等々、刃の現状把握とこれからどこを直して行くかの作戦をたてる。

3)ねじれが有る場合、ねじれ直す前に両脇の縦裏のこごみ方をまず揃える。

かつ、なるべく真っ直ぐになる様に直す。

4)刃が付いている状態で叩くと割ってしまう危険が非常に高いので、刃先を止める。

(=すり下ろす)


 

5)安全に叩く為には、画像のように刃の厚みの半分以上は止めておいた方が良いとの事

叩く量がわずかの場合も、1分位は刃先を止めていた。






刃先を止めるもう1つの意味合いとして、叩いた時に厚みの薄い方へより力が加わって

しまい、薄い部分がより多く曲がってしまう事を挙げられていた。

刃先を少ししか止めない場合は、先を台から外して尚且つ、思った所より頭側の

厚い箇所を叩くなど別の配慮が必要になって来る。

6)グラインダーで刃先を止めた後、ひずみ直し専用の台で刃を叩いて行く。



1番左がひずみ直し用槌 右の2本は裏出し用 頭の長さ3寸8分程で重さ不明、
おそらく200匁近辺



因みにこの直し台は、樫の丸太を地面に打ったコンクリートに羽子板ボルトで固定

されていた。



7)頭の下側にアルミの薄板を敷き、甲側は傷防止の為に銅の薄板

結構な力で(3寸釘打ち込む位)叩く。

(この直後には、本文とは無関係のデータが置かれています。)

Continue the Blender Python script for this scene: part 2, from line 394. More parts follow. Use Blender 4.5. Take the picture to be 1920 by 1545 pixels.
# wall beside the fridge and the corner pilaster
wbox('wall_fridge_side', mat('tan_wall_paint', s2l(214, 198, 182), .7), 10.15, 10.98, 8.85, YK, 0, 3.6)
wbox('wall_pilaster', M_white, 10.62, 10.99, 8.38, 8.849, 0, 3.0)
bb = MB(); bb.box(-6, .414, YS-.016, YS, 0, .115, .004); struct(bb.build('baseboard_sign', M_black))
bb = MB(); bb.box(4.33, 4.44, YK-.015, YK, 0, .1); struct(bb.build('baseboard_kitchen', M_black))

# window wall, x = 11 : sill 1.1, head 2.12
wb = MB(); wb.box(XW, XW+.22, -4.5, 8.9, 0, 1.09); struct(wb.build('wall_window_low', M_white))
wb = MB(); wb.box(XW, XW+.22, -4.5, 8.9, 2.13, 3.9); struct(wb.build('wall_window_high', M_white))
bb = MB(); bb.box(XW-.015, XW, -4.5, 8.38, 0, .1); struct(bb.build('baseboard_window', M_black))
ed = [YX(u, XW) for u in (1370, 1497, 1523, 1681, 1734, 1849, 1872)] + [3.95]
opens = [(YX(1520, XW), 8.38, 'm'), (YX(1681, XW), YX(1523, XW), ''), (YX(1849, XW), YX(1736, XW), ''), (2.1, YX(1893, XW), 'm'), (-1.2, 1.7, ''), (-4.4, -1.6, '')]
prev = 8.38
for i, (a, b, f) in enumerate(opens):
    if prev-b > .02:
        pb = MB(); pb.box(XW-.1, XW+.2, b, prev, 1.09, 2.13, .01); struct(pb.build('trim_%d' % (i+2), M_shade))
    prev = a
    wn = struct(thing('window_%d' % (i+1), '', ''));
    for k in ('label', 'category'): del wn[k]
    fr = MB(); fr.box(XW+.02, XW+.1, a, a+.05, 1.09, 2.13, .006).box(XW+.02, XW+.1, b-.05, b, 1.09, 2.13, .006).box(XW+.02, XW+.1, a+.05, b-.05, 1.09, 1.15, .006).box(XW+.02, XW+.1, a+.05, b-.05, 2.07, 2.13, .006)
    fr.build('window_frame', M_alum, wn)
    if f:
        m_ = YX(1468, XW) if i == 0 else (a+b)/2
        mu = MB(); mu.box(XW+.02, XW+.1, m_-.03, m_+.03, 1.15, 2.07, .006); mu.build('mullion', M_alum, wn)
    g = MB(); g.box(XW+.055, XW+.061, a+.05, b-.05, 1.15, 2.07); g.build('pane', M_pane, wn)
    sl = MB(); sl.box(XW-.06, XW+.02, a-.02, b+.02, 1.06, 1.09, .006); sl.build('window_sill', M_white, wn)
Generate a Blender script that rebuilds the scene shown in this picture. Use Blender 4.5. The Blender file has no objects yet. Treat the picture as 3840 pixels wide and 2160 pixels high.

近くに小さな差し金があって、叩く度に

状態を確認する。縦裏をそろえるだけで、ねじれも直ってしまう場合も多いらしい。

8)上盤でのかたつき具合プラス定規でのチェックで、どこを叩くか見極める。





仮に1が浮いていると4の方も浮いているので、2-3の対角線を軸に1-4を

下に下げてやるイメージ。

見せてもらった時は、頭側の角の下にかいものをして、大体甲側から叩いて

たまに叩き過ぎたのか、裏側から叩かれていた。

目の前で何度も実演して頂いたのだが、早すぎて正直ついていけなかった。

これはもう自分で練習を積み重ねるしかない。

9)ひずみが直り、かたつかなくなって初めて刃角をグラインダーで成型していく。